Winter 1327 / 20 florins

Exclusive Interview with William of Baskerville

In Uncategorized on March 9, 2011 at 11:25 PM

Brother William of Baskerville

Q: So, you are Brother William of Baskerville?

William: Yes, I am.

Q: Rumor has it that you are a disciple of Thomas Aquinas, Roger Bacon, and Aristotle.

W: Yes, I am indeed.

Q: Don’t some of those methods contradict your Christian faith?

W: Not at all. In fact, I find the methods of those esteemed philosophers are very useful in exploring the world around me and discerning Almighty God at work.

Q: Tell us more about how these methods help you.

W: Well, as Adso and I were approaching the abbey, we ran into a distressed monk looking for a horse. By putting together clues from what I’d seen, I was able to name and describe the horse as well as tell him where it could be found.

Q: How?

W: I noticed signs as we went along of a horse moving along the path, and put the clues together. I effectively discerned that he had taken the righthand path along the cliff down towards the dung heap.

Q: And the description?

W: I knew that they would all have read Isidore of Seville, who talks about what the beauty of a horse requires, so they would assume that the abbot’s horse would have those characteristics.

Q: How did you know it was the abbot’s horse and how did you know it’s name?

W: The monk out searching was the cellarer himself, so I knew that it had to be the most important horse they had, and I knew that the horse’s name was Brunellus because that is what Buridan, the rector of Paris, always names horses Brunellus in his logical examples.

Q: Fascinating. Why were you and Adso going to the abbey?

W: My mission at the abbey was twofold. Firstly, I was sent to lay the groundwork for the meeting between Bertrand Gui and the Pope’s men, and Michael of Cessna and the Minorites. My second mission was to investigate the death of the monk Adelmo and the subsequent deaths.

Q: What were Bertrand and Michael meeting about?

W: They were meeting to discuss the poverty of Christ, which the Minorites swore by and the Pope had declared was heretical.

Q: Which side did you favor?

W: I favored the Minorites, my brother Franciscans. The Pope, John XXII was a lying, heretical simoniac. He bought the office from the previous emperor and broke many of his vows. There were some who even claimed he was a heresiarch, a leader of a heretical sect, though I would never go hat far.

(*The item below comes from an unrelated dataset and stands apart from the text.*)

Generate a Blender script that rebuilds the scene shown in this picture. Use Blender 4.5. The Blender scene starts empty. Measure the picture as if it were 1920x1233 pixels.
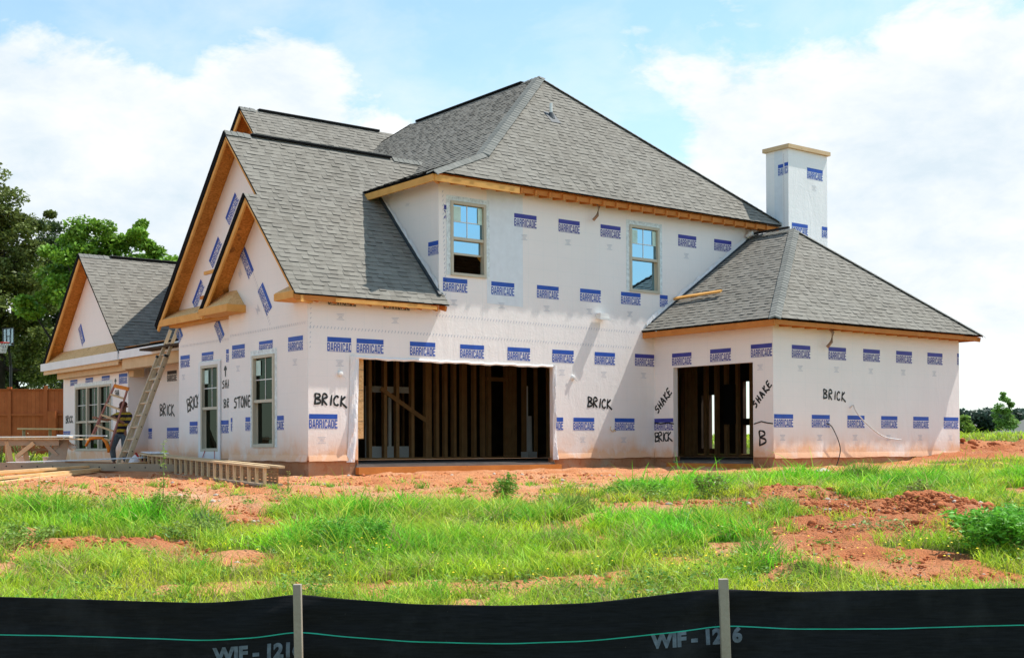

Q: How many monks died before you figured out what was going on

W: Seven. They were Adelmo, a copyist; Venantius, another copyist; Berengar, the assistant librarian; Severinus, the herbalist; Malachi, the head librarian; Abo, the abbot; and Jorge, a blind old monk who turned out to be behind it all.

Q: How did they die?

W: Adelmo jumped off the wall and committed suicide, Venantius was poisoned and then dumped into a vat of hog’s blood, Berengar drowned in the bath, Severinus was bludgeoned with an armillary sphere, Malachi was poisoned, Abo suffocated in a burning passageway, and Jorge poisoned himself.

Q: Why would Jorge do that?

W: He was trying to protect a book by Aristotle about how the laughter and comedy turn the world on its head and make a mockery of religion. He felt that the book would destroy what little virtue the abbey had left.

Q: And he was willing to risk the damnation of his soul for one book?

W: Yes, he considered that book infinitely more dangerous than you can possibly imagine.

Q: That’s all we have time for. Thank you for the interview, Brother William of Baskerville.

W: You are welcome. Go in peace and may God bless you always.